I spent much of the weekend marveling at everything Hillside was doing right. The festival was clean and efficient, the site is gorgeous, and the staff was knowledgeable and as friendly as the Canadian stereotype suggests. Every detail, from the gender-inclusive bathrooms to the designated handicapped seating areas to the reusable dishware, reflected the festival’s compassion and care. Hillside also reminded me what’s possible when arts programs receive proper government funding: It allows creative people, including musicians and festival organizers, to freely do their thing, to create the kind of energy and community that they want to see in the world. It seems to me that the Canadian government understands the value of the arts in a way that the American government hasn’t quite grasped. Some other festivals either suffer from a lack of funding that creates logistical pressure and shoddy infrastructure, or they take the kind of corporate sponsorships that can provide for a well-run event but kill a bit of its soul. Hillside managed to avoid both of those pitfalls, and I wish every festival had access to such resources.
The festival’s ideals were perhaps clearest in its artist roster, which included performers of diverse races, genders, nationalities, and genres without resorting to tokenism. Every act I saw was clearly hired not to fill some diversity quotient, but simply because they’re really, really good. I don’t know if I’ve ever attended a festival where I was so frequently floored by artists I’d never heard of before, and so eager to continue listening to music.
As the sky grew dark on Saturday night, I was wandering the festival grounds alone, feeling aimless and exhausted. I ended up at the entrance to the sacred fire circle, a longstanding Hillside tradition coordinated by members of Guelph’s indigenous community. I was instructed to scatter some cedar leaves in the entryway, and to walk clockwise around the fire. I sat and breathed deeply for a few minutes. It was a rare moment of peace within the tumult of the festival, and I emerged feeling re-energized.
Which brings me to Weaves, the Toronto indie-rock quartet who closed out one of the festival stages that night. Often, when I’m hearing or seeing a band, part of my “musician brain” can’t stop analyzing and dissecting, instead of simply experiencing the songs as a fan might. When I see a performance that can shut off that impulse and render me completely present, it’s something special. Weaves did that for me. (They also gave an impassioned speech on the importance of moshing safely, which I think really sums up the vibe at Hillside.) I watched lead singer Jasmyn Burke stand at the edge of the stage, her voice rising to a yowl with the band thundering behind her, and I felt something drawing me deeper in. I left my friends and clambered into the center of the tent. Alone in a crowd, I danced and shouted along with the festival attendees, and looking back almost two months later, I know I’ll remember that moment as one of my favorite live music experiences.

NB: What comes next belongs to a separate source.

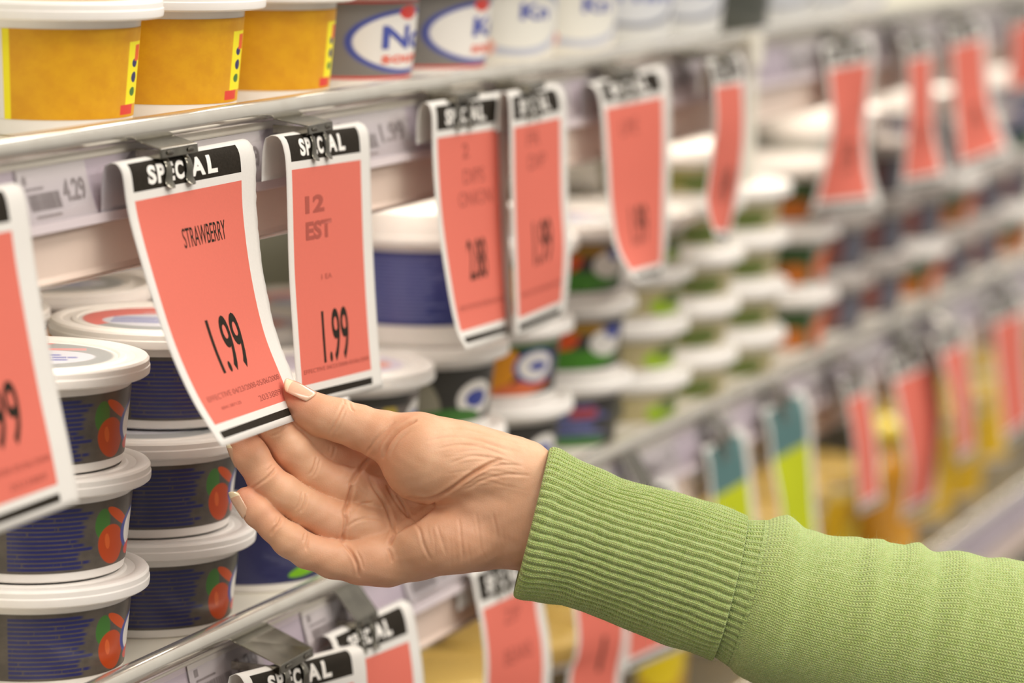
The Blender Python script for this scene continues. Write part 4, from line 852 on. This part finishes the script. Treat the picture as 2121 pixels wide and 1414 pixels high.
def knit(name, c1, c2, pu, pv):
    n = NT(name); u, v = n.uv(); nz = n.noise(n.vec(u, v), .9, 3, .6)
    uu = n.m('ADD', n.m('DIVIDE', u, pu), n.m('MULTIPLY', n.m('SUBTRACT', nz, .5), .35)); vv = n.m('DIVIDE', v, pv)
    x = n.m('MULTIPLY', n.m('ABSOLUTE', n.m('SUBTRACT', n.m('FRACT', vv), .5)), 2.0)
    ph = n.m('FRACT', n.m('ADD', uu, n.m('MULTIPLY', x, .55))); loop = n.m('SINE', n.m('MULTIPLY', ph, PI))
    col_ = n.m('SINE', n.m('MULTIPLY', x, PI)); h = n.m('ADD', n.m('MULTIPLY', n.m('MULTIPLY', loop, n.m('ADD', .35, n.m('MULTIPLY', col_, .65))), 1.0), n.m('MULTIPLY', nz, .35))
    fl = n.noise(n.vec(u, v), .35, 4, .65); c = n.mix(n.step(fl, .5, .16), c1, c2)
    c = n.mix(n.step(n.noise(n.vec(u, n.m('MULTIPLY', v, 1.7)), 2.6, 2), .56, .1), c, tuple(q*1.13 for q in c2[:3])+(1,))
    b = n.bump(h, 1.0, .0009); n.out(c, .88, spec=.12); n.b.inputs['Sheen Weight'].default_value = .55; n.b.inputs['Sheen Roughness'].default_value = .45
    n.b.inputs['Sheen Tint'].default_value = (.85, 1, .7, 1); n.b.inputs['Subsurface Weight'].default_value = .12; n.b.inputs['Subsurface Scale'].default_value = .002; return n.mat
GA, GB = srgb(180, 204, 112), srgb(204, 222, 142)
MAT['knit_rib'] = knit('green_rib_knit', GA, GB, 1.25, 1.68); MAT['knit'] = knit('green_stockinette', GA, GB, 1.4, 1.9)
sleeve = None
def part(name, grid, mat, parent, label=None):
    V, Fq, uv = grid; o = mesh(name, rel(hand_world(V)), Fq, mat, parent, None, True, uv)
    if label: o['label'] = label
    return o
def body_r(t, th):
    s_ = t-LB; f = np.clip(s_/6, 0, 1); ca = np.cos(th); front = .5+.5*np.sin(th)
    fold = lambda c0, w_, a, sk: a*np.exp(-((t-(c0+sk*np.sin(th-.4)))/w_)**2)
    r = fold(LB+12, 5, 1.5, 5)+fold(LB+27, 6, -1.0, -6)+fold(LB+46, 5, 1.3, 8)+fold(LB+57, 4, -1.0, 3)+fold(LB+67, 5, 1.2, -7)+fold(LB+79, 4, -1.1, 5)+fold(LB+91, 5, 1.0, 7)+fold(LB+103, 5, -.9, -5)+fold(LB+114, 5, .8, 4)
    r = r*(.35+.65*np.clip(np.cos(th-.9)+.3, 0, 1))
    return r+.35*np.sin(t*.42+1.2*np.sin(th*2+t*.03))*np.exp(-((np.mod(th+PI, 2*PI)-PI-.9)/1.0)**2)*np.clip((t-LB-20)/30, 0, 1)-1.9*(1-f)**2
T_end = TB.l[-1]
sleeve = part('sweater_sleeve', tube_grid(np.r_[np.arange(LB-1.5, LB+150, .8), np.arange(LB+150, T_end, 3)], 420, body_r), MAT['knit'], person)
part('cuff', tube_grid(np.r_[np.arange(0, 3, .25), np.arange(3, LC-1.2, .7), np.linspace(LC-1.2, LC, 7)], NR*10, cuff_r), MAT['knit_rib'], sleeve, 'turned-back ribbed cuff')
part('rib_band', tube_grid(np.r_[np.arange(LC-6, LB+.5, .6)], NR*10, lambda t, th: -3.5+rib(th+.02, t, 1.4)+wob(t, th)*.3+np.clip((t-LC)/9, 0, 1)*2.0), MAT['knit_rib'], sleeve)
# inside of the cuff, so that the opening has thickness
part('cuff_lining', tube_grid(np.r_[np.arange(0, 30, 1.5)], 200, lambda t, th: -4.4-.02*t+0*th), MAT['knit_rib'], sleeve)
# loose fibres standing off the wool
rng = np.random.default_rng(5); Vf = []; Ff = []
for k in range(7000):
    cuff_ = rng.random() < .5; t = rng.uniform(.3, LC) if cuff_ else rng.uniform(LC, LB+125); th = rng.uniform(-1.9, 3.4) if rng.random() < .7 else rng.choice([0, PI])+rng.normal(0, .16)
    r0 = float((cuff_r if cuff_ else body_r)(np.array(t), np.array(th))); c, h = TB.at(np.array([t])); c, h = c[0], h[0]; hn = np.linalg.norm(h); hu = h/hn
    nrm_ = hu*math.cos(th)+np.array([0, 0, math.sin(th)]); tg = np.array([math.cos(.3), -math.sin(.3), 0]); bi = np.cross(nrm_, tg)
    p = c+hu*(hn+r0)*math.cos(th)+np.array([0, 0, (hn*TB.dz+r0)*math.sin(th)]); d = nrm_*rng.uniform(.3, 1)+tg*rng.normal(0, .8)+bi*rng.normal(0, .8); d /= np.linalg.norm(d)
    L_ = rng.uniform(.6, 2.0)*(1.6 if rng.random() < .12 else 1); cur = rng.normal(0, 1, 3)*.5; sg = 5; b0 = len(Vf); rr = .028
    for j in range(sg):
        q = p+d*L_*j/(sg-1)+cur*L_*(j/(sg-1))**2
        for m_ in range(3): a_ = m_*2.094; Vf.append(q+(tg*math.cos(a_)+bi*math.sin(a_))*rr*(1-.6*j/(sg-1)))
    for j in range(sg-1):
        for m_ in range(3): Ff.append((b0+j*3+m_, b0+j*3+(m_+1) % 3, b0+j*3+3+(m_+1) % 3, b0+j*3+3+m_))
MAT['fuzz'] = plain('wool_fibre', srgb(196, 208, 150), .9)
o = mesh('wool_fuzz', rel(hand_world(np.array(Vf))), Ff, MAT['fuzz'], sleeve); o['kind'] = 'stuff'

It’s difficult to keep this column to a reasonable length, because there are so many other moments I could share from the weekend. Suffice it to say that although Hillside’s lineup spans genres, it is a folk festival in the truest sense of the word. The festival’s commitment to diversity, sustainability, and, above all, community evoked not only the festivals of my childhood, but the kind of world I want to live in.